**GOAL:** Print the listing below in its entirety, character for character.

**Entries with scene source code:**
━━━━━━

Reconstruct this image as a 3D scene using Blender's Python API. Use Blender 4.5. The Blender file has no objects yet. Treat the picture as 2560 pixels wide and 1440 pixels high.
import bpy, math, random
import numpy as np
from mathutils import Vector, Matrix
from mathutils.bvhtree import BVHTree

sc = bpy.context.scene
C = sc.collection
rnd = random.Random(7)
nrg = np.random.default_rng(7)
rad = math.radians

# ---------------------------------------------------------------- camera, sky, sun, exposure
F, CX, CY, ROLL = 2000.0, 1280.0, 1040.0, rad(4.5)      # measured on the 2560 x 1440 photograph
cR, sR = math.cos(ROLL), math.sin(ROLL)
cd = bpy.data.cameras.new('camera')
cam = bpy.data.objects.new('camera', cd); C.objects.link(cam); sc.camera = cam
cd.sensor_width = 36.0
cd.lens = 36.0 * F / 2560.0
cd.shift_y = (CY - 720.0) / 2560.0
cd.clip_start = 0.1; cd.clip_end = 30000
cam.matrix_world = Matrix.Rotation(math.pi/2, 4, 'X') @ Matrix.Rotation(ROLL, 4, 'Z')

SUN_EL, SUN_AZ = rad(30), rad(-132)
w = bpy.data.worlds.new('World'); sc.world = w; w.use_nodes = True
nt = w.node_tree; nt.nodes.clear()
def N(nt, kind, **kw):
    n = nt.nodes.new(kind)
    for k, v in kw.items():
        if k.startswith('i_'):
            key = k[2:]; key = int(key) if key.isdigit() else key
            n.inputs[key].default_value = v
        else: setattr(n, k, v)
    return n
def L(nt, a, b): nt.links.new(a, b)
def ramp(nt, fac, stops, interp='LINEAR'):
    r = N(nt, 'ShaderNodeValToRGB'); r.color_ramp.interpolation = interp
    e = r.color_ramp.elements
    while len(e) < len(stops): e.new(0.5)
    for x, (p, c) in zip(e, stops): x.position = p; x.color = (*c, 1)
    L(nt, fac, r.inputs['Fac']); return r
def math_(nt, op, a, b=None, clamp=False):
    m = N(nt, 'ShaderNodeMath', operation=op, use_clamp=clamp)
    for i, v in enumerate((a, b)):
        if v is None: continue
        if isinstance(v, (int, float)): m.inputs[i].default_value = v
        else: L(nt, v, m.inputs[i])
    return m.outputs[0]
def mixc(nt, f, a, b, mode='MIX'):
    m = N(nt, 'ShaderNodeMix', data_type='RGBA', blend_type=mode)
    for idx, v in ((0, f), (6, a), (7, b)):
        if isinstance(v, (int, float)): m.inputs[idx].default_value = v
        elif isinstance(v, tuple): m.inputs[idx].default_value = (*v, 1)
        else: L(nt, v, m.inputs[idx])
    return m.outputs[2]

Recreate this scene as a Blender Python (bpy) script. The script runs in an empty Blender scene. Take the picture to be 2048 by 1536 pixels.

━━━━━━

**OUTPUT OF THE TASK:**
Reconstruct this image as a 3D scene using Blender's Python API. Use Blender 4.5. The Blender file has no objects yet. Treat the picture as 2560 pixels wide and 1440 pixels high.
import bpy, math, random
import numpy as np
from mathutils import Vector, Matrix
from mathutils.bvhtree import BVHTree

sc = bpy.context.scene
C = sc.collection
rnd = random.Random(7)
nrg = np.random.default_rng(7)
rad = math.radians

# ---------------------------------------------------------------- camera, sky, sun, exposure
F, CX, CY, ROLL = 2000.0, 1280.0, 1040.0, rad(4.5)      # measured on the 2560 x 1440 photograph
cR, sR = math.cos(ROLL), math.sin(ROLL)
cd = bpy.data.cameras.new('camera')
cam = bpy.data.objects.new('camera', cd); C.objects.link(cam); sc.camera = cam
cd.sensor_width = 36.0
cd.lens = 36.0 * F / 2560.0
cd.shift_y = (CY - 720.0) / 2560.0
cd.clip_start = 0.1; cd.clip_end = 30000
cam.matrix_world = Matrix.Rotation(math.pi/2, 4, 'X') @ Matrix.Rotation(ROLL, 4, 'Z')

SUN_EL, SUN_AZ = rad(30), rad(-132)
w = bpy.data.worlds.new('World'); sc.world = w; w.use_nodes = True
nt = w.node_tree; nt.nodes.clear()
def N(nt, kind, **kw):
    n = nt.nodes.new(kind)
    for k, v in kw.items():
        if k.startswith('i_'):
            key = k[2:]; key = int(key) if key.isdigit() else key
            n.inputs[key].default_value = v
        else: setattr(n, k, v)
    return n
def L(nt, a, b): nt.links.new(a, b)
def ramp(nt, fac, stops, interp='LINEAR'):
    r = N(nt, 'ShaderNodeValToRGB'); r.color_ramp.interpolation = interp
    e = r.color_ramp.elements
    while len(e) < len(stops): e.new(0.5)
    for x, (p, c) in zip(e, stops): x.position = p; x.color = (*c, 1)
    L(nt, fac, r.inputs['Fac']); return r
def math_(nt, op, a, b=None, clamp=False):
    m = N(nt, 'ShaderNodeMath', operation=op, use_clamp=clamp)
    for i, v in enumerate((a, b)):
        if v is None: continue
        if isinstance(v, (int, float)): m.inputs[i].default_value = v
        else: L(nt, v, m.inputs[i])
    return m.outputs[0]
def mixc(nt, f, a, b, mode='MIX'):
    m = N(nt, 'ShaderNodeMix', data_type='RGBA', blend_type=mode)
    for idx, v in ((0, f), (6, a), (7, b)):
        if isinstance(v, (int, float)): m.inputs[idx].default_value = v
        elif isinstance(v, tuple): m.inputs[idx].default_value = (*v, 1)
        else: L(nt, v, m.inputs[idx])
    return m.outputs[2]

Recreate this scene as a Blender Python (bpy) script. The script runs in an empty Blender scene. Take the picture to be 2048 by 1536 pixels.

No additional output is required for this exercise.